Juiz: “Mãe, se São Pedro se redimiu, talvez o pai possa…..”

F.: “Eu tenho medo”

(vamos lembrar aqui que F. já sofreu violência doméstica e o juiz insiste numa reaproximação dela com o ex)

Juiz: “Ele pode ser um figo podre, mas foi uma escolha sua e você não tem mais 12 anos”

(No trecho acima, ele insinua mais uma vez culpar a vítima pelas agressões sofridas, reafirmando a declaração de que “ninguém apanha de graça”)

Veja a repercussão do caso aqui.

Maria da Penha, em carta, disse estar estarrecida.

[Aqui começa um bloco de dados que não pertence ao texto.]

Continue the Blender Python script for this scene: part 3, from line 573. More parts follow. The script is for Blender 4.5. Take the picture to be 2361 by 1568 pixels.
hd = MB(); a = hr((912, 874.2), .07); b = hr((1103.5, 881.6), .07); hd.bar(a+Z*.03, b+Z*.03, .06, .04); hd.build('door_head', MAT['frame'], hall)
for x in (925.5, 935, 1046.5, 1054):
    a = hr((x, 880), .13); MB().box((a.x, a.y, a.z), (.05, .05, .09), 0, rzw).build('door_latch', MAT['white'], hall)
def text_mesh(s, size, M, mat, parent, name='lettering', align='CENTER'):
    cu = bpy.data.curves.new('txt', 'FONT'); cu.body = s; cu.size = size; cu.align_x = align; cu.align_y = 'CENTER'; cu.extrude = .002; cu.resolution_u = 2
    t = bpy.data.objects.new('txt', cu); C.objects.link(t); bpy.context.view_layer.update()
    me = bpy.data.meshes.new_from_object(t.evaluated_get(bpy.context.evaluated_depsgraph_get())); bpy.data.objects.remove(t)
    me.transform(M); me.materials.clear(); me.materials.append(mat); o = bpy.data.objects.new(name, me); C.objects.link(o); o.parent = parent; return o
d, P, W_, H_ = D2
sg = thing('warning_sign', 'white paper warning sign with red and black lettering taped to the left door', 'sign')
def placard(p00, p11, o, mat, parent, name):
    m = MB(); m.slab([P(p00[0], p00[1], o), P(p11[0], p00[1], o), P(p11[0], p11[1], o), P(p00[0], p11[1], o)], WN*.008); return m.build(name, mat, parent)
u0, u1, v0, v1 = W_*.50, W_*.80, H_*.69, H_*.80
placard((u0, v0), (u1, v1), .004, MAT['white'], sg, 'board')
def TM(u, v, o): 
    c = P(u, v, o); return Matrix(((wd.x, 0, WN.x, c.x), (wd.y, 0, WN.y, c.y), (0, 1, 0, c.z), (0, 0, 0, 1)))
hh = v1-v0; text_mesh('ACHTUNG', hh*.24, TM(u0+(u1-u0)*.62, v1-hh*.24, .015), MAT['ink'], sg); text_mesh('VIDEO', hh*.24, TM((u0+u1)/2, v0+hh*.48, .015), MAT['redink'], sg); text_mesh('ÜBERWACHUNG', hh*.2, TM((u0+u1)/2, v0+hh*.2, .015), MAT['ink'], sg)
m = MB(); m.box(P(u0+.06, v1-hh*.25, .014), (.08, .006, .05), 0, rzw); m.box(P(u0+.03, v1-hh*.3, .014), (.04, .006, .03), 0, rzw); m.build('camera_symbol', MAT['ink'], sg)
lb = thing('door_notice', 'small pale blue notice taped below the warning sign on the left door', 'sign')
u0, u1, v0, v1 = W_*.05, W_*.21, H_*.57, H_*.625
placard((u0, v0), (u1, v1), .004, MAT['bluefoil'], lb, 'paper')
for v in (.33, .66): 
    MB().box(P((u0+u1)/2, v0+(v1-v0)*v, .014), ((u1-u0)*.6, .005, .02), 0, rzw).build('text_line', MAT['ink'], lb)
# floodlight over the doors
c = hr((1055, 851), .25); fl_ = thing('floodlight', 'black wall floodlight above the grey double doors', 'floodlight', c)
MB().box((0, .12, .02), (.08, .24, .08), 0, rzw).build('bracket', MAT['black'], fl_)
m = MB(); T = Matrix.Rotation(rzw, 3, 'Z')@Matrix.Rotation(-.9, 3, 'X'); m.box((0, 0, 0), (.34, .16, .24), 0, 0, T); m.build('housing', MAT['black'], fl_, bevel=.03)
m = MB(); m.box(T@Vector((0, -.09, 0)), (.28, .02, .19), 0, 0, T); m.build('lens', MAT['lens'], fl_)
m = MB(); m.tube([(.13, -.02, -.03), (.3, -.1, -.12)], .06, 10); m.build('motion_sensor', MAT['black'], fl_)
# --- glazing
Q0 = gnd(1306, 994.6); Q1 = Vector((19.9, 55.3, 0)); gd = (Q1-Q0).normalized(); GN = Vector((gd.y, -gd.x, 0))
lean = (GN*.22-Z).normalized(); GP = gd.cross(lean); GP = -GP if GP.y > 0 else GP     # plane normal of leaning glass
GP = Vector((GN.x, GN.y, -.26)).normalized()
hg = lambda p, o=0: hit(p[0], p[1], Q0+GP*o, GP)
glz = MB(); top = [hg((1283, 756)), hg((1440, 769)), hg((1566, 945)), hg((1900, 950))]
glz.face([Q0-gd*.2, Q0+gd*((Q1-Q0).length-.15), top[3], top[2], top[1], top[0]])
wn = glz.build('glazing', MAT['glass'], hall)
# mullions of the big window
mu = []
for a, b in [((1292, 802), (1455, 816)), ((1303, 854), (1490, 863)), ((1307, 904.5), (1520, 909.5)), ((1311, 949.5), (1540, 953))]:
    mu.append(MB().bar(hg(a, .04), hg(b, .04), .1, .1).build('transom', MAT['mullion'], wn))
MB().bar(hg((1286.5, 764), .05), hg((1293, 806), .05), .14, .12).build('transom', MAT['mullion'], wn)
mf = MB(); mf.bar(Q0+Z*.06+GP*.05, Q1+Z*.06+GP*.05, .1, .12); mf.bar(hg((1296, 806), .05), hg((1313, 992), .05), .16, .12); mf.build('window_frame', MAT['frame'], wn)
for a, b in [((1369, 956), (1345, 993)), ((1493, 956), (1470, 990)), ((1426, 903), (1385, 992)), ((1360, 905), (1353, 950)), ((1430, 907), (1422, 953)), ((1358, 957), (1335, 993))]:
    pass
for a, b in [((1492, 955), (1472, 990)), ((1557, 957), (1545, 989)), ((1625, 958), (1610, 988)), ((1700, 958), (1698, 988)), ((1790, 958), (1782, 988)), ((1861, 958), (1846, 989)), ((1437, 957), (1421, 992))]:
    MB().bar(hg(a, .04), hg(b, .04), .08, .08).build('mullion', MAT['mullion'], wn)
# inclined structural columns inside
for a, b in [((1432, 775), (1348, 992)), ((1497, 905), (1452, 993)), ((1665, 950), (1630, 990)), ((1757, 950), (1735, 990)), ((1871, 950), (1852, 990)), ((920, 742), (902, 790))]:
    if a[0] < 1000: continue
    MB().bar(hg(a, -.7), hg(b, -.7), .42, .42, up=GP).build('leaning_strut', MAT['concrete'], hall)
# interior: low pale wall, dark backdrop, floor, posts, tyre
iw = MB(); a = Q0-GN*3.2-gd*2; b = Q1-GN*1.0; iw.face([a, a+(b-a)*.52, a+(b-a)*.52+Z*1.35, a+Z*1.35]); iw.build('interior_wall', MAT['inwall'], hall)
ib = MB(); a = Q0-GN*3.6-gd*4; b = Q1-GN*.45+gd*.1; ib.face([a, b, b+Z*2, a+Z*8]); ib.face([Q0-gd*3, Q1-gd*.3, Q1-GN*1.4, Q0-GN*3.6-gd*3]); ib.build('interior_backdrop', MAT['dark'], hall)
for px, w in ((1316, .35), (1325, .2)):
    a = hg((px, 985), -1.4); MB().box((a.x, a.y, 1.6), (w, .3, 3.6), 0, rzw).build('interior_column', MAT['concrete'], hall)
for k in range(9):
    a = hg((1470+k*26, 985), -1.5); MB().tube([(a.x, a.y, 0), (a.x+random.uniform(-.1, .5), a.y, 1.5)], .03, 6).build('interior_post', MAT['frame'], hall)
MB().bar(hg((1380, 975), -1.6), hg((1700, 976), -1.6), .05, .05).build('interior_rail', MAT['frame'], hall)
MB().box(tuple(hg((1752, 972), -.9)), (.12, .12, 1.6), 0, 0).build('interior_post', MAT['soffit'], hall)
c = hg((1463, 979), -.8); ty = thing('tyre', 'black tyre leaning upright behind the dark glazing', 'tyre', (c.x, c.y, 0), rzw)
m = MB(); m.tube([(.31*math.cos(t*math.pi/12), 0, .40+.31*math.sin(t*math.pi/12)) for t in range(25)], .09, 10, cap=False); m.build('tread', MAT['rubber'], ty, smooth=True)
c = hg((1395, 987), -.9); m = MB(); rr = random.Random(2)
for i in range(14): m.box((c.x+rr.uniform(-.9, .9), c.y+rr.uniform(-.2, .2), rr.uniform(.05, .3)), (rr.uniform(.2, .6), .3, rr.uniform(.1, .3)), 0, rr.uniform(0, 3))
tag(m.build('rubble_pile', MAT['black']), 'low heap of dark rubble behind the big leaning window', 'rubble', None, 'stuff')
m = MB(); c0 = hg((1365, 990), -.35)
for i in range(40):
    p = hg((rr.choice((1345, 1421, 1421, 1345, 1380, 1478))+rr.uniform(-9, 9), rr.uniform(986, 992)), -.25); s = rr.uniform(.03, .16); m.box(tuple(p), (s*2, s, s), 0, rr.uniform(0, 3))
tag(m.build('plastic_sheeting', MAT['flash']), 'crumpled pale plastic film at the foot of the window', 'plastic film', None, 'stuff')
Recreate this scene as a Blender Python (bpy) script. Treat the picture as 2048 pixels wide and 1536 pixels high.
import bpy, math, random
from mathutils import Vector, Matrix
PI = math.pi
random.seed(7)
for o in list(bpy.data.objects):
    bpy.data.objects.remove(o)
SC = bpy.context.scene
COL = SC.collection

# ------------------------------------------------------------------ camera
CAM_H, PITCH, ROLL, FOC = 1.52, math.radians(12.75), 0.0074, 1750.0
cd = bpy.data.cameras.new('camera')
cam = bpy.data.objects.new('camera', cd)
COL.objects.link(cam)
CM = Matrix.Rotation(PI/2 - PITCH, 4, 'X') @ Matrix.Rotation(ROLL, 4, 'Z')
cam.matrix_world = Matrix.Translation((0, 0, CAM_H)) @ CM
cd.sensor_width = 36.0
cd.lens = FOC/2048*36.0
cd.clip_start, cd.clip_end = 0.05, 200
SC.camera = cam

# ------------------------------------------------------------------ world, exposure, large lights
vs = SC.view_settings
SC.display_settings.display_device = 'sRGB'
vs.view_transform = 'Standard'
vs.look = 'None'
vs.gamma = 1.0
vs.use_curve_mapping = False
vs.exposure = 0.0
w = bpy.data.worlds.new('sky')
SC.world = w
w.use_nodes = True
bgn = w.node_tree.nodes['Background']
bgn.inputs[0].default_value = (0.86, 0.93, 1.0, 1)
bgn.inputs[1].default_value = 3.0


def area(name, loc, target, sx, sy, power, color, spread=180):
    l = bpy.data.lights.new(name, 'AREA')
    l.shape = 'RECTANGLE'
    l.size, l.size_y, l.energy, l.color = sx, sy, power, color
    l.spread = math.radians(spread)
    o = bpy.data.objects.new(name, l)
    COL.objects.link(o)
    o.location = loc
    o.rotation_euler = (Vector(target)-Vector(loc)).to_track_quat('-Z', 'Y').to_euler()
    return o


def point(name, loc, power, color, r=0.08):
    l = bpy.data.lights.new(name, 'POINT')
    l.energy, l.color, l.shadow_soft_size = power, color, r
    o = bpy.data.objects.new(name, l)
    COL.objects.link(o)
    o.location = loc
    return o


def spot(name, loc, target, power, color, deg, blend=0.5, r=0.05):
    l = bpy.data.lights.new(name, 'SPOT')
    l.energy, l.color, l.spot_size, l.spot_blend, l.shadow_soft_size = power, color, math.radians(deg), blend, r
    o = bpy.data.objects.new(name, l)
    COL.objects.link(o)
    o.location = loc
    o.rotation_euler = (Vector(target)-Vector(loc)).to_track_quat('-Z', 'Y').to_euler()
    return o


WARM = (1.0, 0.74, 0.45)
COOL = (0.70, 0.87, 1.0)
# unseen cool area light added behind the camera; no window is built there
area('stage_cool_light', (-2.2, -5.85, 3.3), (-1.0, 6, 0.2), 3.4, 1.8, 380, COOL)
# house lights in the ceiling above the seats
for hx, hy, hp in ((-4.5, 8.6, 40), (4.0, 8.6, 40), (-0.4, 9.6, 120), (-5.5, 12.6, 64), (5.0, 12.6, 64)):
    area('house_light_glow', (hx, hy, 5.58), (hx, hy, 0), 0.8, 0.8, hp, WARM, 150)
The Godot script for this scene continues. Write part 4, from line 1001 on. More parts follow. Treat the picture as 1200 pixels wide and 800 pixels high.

“É estarrecedor que numa Vara de Família no contexto de uma audiência sobre processo de alimentos com guarda e visitas aos filhos um Juiz faça declarações tão constrangedoras e vexatórias como essa! Para além do lamentável, a questão nos causa indignação e, ao mesmo tempo, agrava a preocupação que eu já trago desde o momento que eu iniciei a minha militância. Da violência doméstica à violência institucional, após 37 anos do meu caso e dos 14 anos da Lei 11.340/06, observamos que ainda falta sensibilidade jurídica, consciência cidadã e respeito por parte de muitos magistrados no sistema de justiça no Brasil. Destaco que há sim profissionais desse mesmo sistema que são profissionais humanos, coerentes, justos e leais à causa dos direitos humanos das mulheres.”